● **Supplied information**:
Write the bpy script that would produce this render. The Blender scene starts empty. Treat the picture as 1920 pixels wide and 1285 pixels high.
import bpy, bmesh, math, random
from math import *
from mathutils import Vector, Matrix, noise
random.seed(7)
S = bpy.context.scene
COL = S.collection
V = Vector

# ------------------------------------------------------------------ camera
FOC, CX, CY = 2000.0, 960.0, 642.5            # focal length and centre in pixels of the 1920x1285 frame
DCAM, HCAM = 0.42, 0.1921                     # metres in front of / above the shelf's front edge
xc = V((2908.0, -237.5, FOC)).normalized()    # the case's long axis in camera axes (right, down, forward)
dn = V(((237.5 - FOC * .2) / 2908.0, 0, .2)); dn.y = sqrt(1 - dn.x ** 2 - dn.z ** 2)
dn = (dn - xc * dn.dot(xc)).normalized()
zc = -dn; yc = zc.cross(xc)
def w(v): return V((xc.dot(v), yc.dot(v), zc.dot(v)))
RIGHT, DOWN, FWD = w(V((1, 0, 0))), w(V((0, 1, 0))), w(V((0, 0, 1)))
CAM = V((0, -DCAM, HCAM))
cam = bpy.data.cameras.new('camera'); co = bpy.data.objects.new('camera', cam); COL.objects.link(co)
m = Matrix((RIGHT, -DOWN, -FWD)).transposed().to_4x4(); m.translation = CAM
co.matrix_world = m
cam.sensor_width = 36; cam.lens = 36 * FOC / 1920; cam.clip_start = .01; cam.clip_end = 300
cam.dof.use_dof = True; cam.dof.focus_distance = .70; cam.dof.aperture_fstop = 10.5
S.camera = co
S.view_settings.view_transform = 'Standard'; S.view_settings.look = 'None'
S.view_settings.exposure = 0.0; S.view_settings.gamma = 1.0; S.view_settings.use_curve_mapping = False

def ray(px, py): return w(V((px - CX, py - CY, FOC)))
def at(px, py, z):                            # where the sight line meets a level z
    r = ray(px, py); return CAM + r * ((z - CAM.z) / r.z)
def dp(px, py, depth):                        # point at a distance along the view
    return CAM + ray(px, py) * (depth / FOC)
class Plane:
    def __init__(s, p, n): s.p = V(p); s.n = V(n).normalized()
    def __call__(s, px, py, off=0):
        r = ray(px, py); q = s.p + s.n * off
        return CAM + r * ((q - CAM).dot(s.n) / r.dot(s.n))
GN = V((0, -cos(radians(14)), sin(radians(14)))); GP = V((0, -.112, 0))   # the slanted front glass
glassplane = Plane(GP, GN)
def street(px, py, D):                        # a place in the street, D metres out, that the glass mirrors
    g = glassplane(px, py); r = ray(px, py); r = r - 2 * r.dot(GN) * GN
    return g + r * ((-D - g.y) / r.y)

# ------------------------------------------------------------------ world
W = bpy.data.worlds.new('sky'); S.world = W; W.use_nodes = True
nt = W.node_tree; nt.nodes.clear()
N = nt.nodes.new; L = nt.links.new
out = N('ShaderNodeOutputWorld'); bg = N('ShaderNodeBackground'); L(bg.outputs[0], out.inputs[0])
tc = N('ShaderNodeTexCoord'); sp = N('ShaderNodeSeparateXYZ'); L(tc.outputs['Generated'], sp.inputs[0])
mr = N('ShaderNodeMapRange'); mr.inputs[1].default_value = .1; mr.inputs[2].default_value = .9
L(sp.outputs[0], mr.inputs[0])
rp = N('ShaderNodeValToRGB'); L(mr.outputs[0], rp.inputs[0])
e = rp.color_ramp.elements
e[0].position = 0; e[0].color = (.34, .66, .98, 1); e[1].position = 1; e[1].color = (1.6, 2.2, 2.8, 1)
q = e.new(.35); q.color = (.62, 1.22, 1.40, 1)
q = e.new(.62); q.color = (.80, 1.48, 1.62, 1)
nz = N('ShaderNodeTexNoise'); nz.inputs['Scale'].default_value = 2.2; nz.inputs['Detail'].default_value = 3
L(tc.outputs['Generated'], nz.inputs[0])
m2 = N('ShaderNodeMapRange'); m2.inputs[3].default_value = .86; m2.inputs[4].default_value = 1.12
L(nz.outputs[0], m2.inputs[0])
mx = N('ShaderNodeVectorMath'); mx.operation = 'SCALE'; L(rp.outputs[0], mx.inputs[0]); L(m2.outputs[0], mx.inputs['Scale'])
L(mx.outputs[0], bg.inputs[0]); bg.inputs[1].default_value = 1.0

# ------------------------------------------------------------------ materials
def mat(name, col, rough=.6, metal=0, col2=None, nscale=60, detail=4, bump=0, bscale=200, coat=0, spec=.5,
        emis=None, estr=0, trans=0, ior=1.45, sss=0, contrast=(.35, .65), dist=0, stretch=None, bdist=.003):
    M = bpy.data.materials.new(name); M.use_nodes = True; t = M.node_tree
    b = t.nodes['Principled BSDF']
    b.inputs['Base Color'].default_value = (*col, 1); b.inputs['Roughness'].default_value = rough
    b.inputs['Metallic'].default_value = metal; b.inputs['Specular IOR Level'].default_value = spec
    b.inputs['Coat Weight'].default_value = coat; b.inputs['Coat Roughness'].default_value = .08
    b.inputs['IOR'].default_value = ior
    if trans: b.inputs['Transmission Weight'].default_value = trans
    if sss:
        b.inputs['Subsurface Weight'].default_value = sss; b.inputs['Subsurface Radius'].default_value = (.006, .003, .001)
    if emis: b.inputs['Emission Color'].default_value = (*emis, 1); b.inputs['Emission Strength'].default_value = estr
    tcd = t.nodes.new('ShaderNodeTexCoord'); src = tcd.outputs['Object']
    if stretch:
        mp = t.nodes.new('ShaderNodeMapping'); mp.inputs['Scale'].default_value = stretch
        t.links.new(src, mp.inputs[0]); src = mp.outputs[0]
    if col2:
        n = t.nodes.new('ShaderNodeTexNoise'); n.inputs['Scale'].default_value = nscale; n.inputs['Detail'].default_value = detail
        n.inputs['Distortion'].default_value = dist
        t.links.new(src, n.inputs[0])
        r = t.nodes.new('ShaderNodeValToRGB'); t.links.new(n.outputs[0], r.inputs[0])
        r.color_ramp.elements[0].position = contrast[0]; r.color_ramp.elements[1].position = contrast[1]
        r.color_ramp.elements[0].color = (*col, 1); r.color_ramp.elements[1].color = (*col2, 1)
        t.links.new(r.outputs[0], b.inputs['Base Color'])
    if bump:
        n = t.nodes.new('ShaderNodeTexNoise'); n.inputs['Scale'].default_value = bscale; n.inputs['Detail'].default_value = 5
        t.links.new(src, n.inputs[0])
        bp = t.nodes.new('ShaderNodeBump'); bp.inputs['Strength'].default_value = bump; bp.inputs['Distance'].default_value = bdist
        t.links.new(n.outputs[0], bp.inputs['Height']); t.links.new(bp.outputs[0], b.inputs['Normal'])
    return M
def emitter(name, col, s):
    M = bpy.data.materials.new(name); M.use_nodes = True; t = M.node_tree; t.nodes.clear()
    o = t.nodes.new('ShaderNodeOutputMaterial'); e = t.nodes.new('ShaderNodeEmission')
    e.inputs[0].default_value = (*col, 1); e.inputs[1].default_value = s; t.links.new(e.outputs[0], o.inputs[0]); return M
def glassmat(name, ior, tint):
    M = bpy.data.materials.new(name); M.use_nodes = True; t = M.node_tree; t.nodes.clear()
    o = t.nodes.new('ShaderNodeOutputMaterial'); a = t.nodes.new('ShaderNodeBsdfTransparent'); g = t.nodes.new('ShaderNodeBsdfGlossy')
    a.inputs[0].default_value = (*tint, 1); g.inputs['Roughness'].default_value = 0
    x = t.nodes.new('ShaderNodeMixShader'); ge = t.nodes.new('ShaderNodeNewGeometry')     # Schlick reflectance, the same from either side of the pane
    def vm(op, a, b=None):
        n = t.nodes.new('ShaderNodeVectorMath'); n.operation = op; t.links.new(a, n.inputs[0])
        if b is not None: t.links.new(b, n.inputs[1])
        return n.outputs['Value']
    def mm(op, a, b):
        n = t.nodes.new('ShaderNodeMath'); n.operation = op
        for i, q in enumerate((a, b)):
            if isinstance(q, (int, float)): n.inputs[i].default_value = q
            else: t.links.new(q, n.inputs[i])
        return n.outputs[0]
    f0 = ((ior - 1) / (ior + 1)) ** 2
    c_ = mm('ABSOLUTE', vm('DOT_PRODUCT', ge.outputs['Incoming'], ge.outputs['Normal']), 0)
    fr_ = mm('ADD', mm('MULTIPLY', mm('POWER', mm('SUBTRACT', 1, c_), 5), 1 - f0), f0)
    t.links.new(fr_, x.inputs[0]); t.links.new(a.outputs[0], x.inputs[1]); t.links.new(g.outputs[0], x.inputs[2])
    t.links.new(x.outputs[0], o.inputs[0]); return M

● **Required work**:
Begin with the first line of the data above and, please, print each line exactly until you have printed the line containing "S.view_settings.exposure = 0.0;"; print nothing else.

● **Written response**:
Write the bpy script that would produce this render. The Blender scene starts empty. Treat the picture as 1920 pixels wide and 1285 pixels high.
import bpy, bmesh, math, random
from math import *
from mathutils import Vector, Matrix, noise
random.seed(7)
S = bpy.context.scene
COL = S.collection
V = Vector

# ------------------------------------------------------------------ camera
FOC, CX, CY = 2000.0, 960.0, 642.5            # focal length and centre in pixels of the 1920x1285 frame
DCAM, HCAM = 0.42, 0.1921                     # metres in front of / above the shelf's front edge
xc = V((2908.0, -237.5, FOC)).normalized()    # the case's long axis in camera axes (right, down, forward)
dn = V(((237.5 - FOC * .2) / 2908.0, 0, .2)); dn.y = sqrt(1 - dn.x ** 2 - dn.z ** 2)
dn = (dn - xc * dn.dot(xc)).normalized()
zc = -dn; yc = zc.cross(xc)
def w(v): return V((xc.dot(v), yc.dot(v), zc.dot(v)))
RIGHT, DOWN, FWD = w(V((1, 0, 0))), w(V((0, 1, 0))), w(V((0, 0, 1)))
CAM = V((0, -DCAM, HCAM))
cam = bpy.data.cameras.new('camera'); co = bpy.data.objects.new('camera', cam); COL.objects.link(co)
m = Matrix((RIGHT, -DOWN, -FWD)).transposed().to_4x4(); m.translation = CAM
co.matrix_world = m
cam.sensor_width = 36; cam.lens = 36 * FOC / 1920; cam.clip_start = .01; cam.clip_end = 300
cam.dof.use_dof = True; cam.dof.focus_distance = .70; cam.dof.aperture_fstop = 10.5
S.camera = co
S.view_settings.view_transform = 'Standard'; S.view_settings.look = 'None'
S.view_settings.exposure = 0.0; S.view_settings.gamma = 1.0; S.view_settings.use_curve_mapping = False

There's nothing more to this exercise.